Vive, tonique, incisive, pétrie d’espièglerie, de tendresse et d’images inédites, la plume de Marie Lebey couvre les pages d’un roman court, dense, libératoire, prodigieusement attachant.
A lire absolument
AE
Mouche’, Marie Lebey, roman, Editions Léo Scheer, janvier 2013, 128 pp, 18 €
Prolongation de lecture
AE : Marie Lebey, l’humour est la meilleure façon de faire passer certains messages. Oseriez-vous faire lire ces pages à Mouche’ ? Quelle serait sa réaction ?

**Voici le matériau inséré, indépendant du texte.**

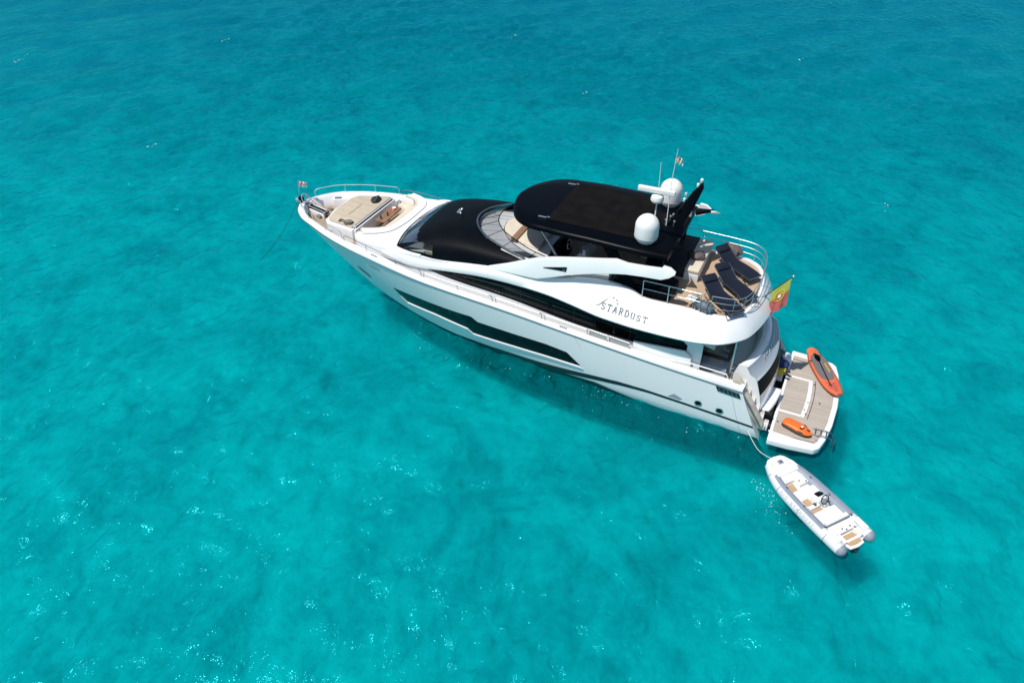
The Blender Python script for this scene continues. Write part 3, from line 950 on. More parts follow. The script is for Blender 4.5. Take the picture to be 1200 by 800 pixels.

Marie Lebey : Ma mère ne voulait pas lire mon livre, elle avait peur que je ne la démolisse. Et puis cela a été plus fort qu’ elle, en cachette, elle a fini par le lire. Sa réaction m’a surprise, elle m’a dit avec beaucoup de pudeur: « C’est un bon livre ». Puis le sujet été clos, on n’en a plus jamais parlé. Je crois qu’elle m’a été reconnaissante de ne pas avoir abîmé son univers poétique. Et même si son personnage est parfois un peu ridicule, elle l’a très bien pris, en ajoutant : « après tout le ridicule n’a jamais tué personne ». C’est là où je me suis rendu compte que mentalement ma mère était au-dessus des autres.
AE : « Je n’ai pas le souvenir que Mouche’ ait jamais posé sur moi un regard de mère ».
C’est dans l’apostrophe de ce « Mouche ‘» que se cristallise votre affection. Celle du roman – parce que sous le couvert de la troisième personne, c’est votre maman que vous …apostrophez – en est la déclinaison. L’écriture du livre vous a-t-elle libérée de tensions, a-t-elle libéré l’expression de votre tendresse ?
Marie Lebey : Ce livre a fait des miracles. Au fur et à mesure de son écriture, j’ai commencé à la voir comme un personnage et non comme ma mère ; et cette distance que mon travail creusait entre nous, a libéré mon regard, puis mon cœur. J’ai retrouvé la maman que dans mes souvenirs j’avais beaucoup aimée dans ma petite enfance
AE : Les origines belges de votre mère sont portées au crédit de son « disque dur », de sa personnalité fantasque. … Rassurez-moi, vous réduisez pas la Belgique au prisme de cette vision…
Marie Lebey : Je connais très mal la Belgique, mais dans mon imaginaire c’est une terre de poésie, et d’un certain humour à couper au couteau .En tant qu’ écrivain je me sens beaucoup plus belge que française. Mon ADN littéraire est belge, de cela je suis sûre, mais j’aurai du mal à vous expliquer pourquoi.
AE : Mouche’ ne semble pas grande cuisinière… Avez-vous cependant une madeleine proustienne, liée à votre enfance ?
Marie Lebey : Le signe de croix que Mouche’ par superstition, apposait sur nos fronts lorsque le soir, elle venait nous voir dans nos lits superposés, ma sœur et moi.